• _Do this_: Leave out the pictures, and retype only the lines from the beginning of the material through the line that contains "tag(o, 'white ceiling", including both.

• _Provided information_:

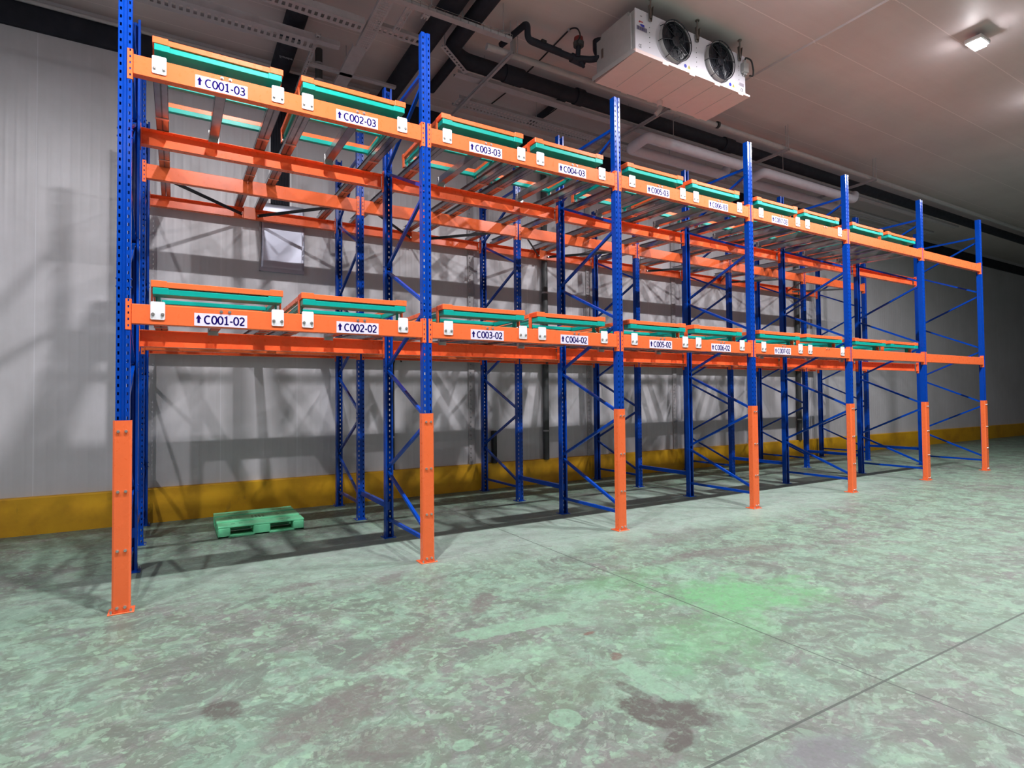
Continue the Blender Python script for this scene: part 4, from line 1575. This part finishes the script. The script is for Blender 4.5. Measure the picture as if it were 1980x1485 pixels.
for (x, z) in ((3.530, 5.755), (4.385, 5.750)):
    sticker('round_sticker', M['blue_mark'], [(x + 0.024 * math.cos(a), z + 0.024 * math.sin(a)) for a in [2 * math.pi * k / 18 for k in range(18)]])
    tri = sticker('warning_sticker', M['yellow_tri'], [(x + 0.037, z - 0.022), (x + 0.065, z + 0.028), (x + 0.093, z - 0.022)])
    MB().box(x + 0.061, x + 0.069, yk - 0.001, yk, z - 0.015, z + 0.010).build('exclamation_bar', M['dark_grey'], tri)
jb = MB().bbox(4.60, 4.70, -0.105, CY0, 5.965, 6.10, 0.008).build('junction_box', M['cooler_side'], cl)
MB().cyl((4.655, -0.075, 6.10), (4.655, -0.075, 6.135), 0.018, n=10).cyl((4.64, -0.075, 5.965), (4.64, -0.075, 5.94), 0.013, n=10).cyl((4.675, -0.075, 5.965), (4.675, -0.075, 5.94), 0.013, n=10).build('cable_gland', M['cooler_side'], jb)
MB().tube([(4.655, -0.075, 6.135), (4.655, -0.085, 6.175), (4.76, -0.10, 6.165), (4.80, -0.10, 6.02), (4.80, -0.09, 5.95), (4.74, -0.08, 5.95)], 0.011, 8, 0.05, 5).build('cable', M['black'], jb)

# ------------------------------------------------------------------ ceiling lamps
lampname = ['left end', 'first', 'second', 'third', 'fourth', 'fifth', 'sixth']
lp = thing('ceiling_light', None, None)
MB().bbox(-0.14, 0.14, -0.10, 0.10, 0.0, 0.06, 0.012).build('housing', M['lamp_body'], lp)
MB().bbox(-0.11, 0.11, -0.07, 0.07, -0.035, 0.0, 0.010).build('diffuser', M['tube'], lp)
MB().cyl((0, 0, 0.06), (0, 0, CEIL - LAMP_Z), 0.012, n=8).build('hanger_rod', M['galv_dull'], lp)
index_kids()
for i, x in enumerate(LAMPS):
    o = lp if i == 0 else dup(lp)
    o.location = (x, LAMP_Y, LAMP_Z)
    tag(o, 'white ceiling lamp hanging in the aisle, %s of the row from the left' % lampname[i], 'ceiling lamp', 'row of aisle lamps')

for o in bpy.data.objects:
    if o.parent is None and 'label' in o.keys() and 'kind' not in o.keys() and 'category' in o.keys():
        o['kind'] = 'thing'
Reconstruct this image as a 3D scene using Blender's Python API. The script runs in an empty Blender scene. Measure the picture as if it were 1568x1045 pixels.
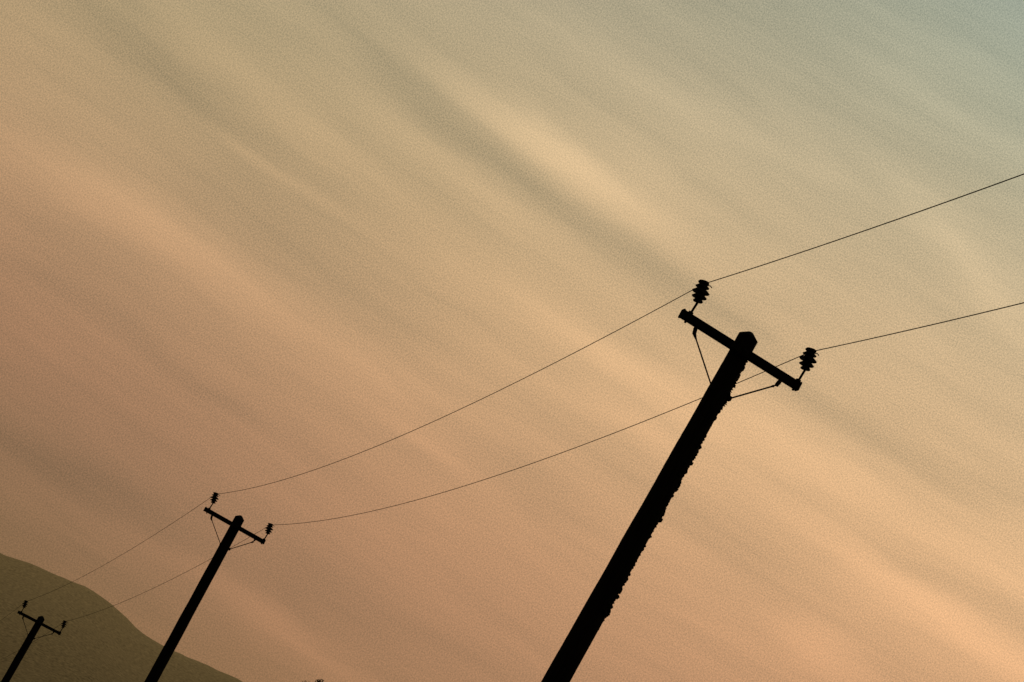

• _Output of the task_:
Continue the Blender Python script for this scene: part 4, from line 1575. This part finishes the script. The script is for Blender 4.5. Measure the picture as if it were 1980x1485 pixels.
for (x, z) in ((3.530, 5.755), (4.385, 5.750)):
    sticker('round_sticker', M['blue_mark'], [(x + 0.024 * math.cos(a), z + 0.024 * math.sin(a)) for a in [2 * math.pi * k / 18 for k in range(18)]])
    tri = sticker('warning_sticker', M['yellow_tri'], [(x + 0.037, z - 0.022), (x + 0.065, z + 0.028), (x + 0.093, z - 0.022)])
    MB().box(x + 0.061, x + 0.069, yk - 0.001, yk, z - 0.015, z + 0.010).build('exclamation_bar', M['dark_grey'], tri)
jb = MB().bbox(4.60, 4.70, -0.105, CY0, 5.965, 6.10, 0.008).build('junction_box', M['cooler_side'], cl)
MB().cyl((4.655, -0.075, 6.10), (4.655, -0.075, 6.135), 0.018, n=10).cyl((4.64, -0.075, 5.965), (4.64, -0.075, 5.94), 0.013, n=10).cyl((4.675, -0.075, 5.965), (4.675, -0.075, 5.94), 0.013, n=10).build('cable_gland', M['cooler_side'], jb)
MB().tube([(4.655, -0.075, 6.135), (4.655, -0.085, 6.175), (4.76, -0.10, 6.165), (4.80, -0.10, 6.02), (4.80, -0.09, 5.95), (4.74, -0.08, 5.95)], 0.011, 8, 0.05, 5).build('cable', M['black'], jb)

# ------------------------------------------------------------------ ceiling lamps
lampname = ['left end', 'first', 'second', 'third', 'fourth', 'fifth', 'sixth']
lp = thing('ceiling_light', None, None)
MB().bbox(-0.14, 0.14, -0.10, 0.10, 0.0, 0.06, 0.012).build('housing', M['lamp_body'], lp)
MB().bbox(-0.11, 0.11, -0.07, 0.07, -0.035, 0.0, 0.010).build('diffuser', M['tube'], lp)
MB().cyl((0, 0, 0.06), (0, 0, CEIL - LAMP_Z), 0.012, n=8).build('hanger_rod', M['galv_dull'], lp)
index_kids()
for i, x in enumerate(LAMPS):
    o = lp if i == 0 else dup(lp)
    o.location = (x, LAMP_Y, LAMP_Z)
    tag(o, 'white ceiling lamp hanging in the aisle, %s of the row from the left' % lampname[i], 'ceiling lamp', 'row of aisle lamps')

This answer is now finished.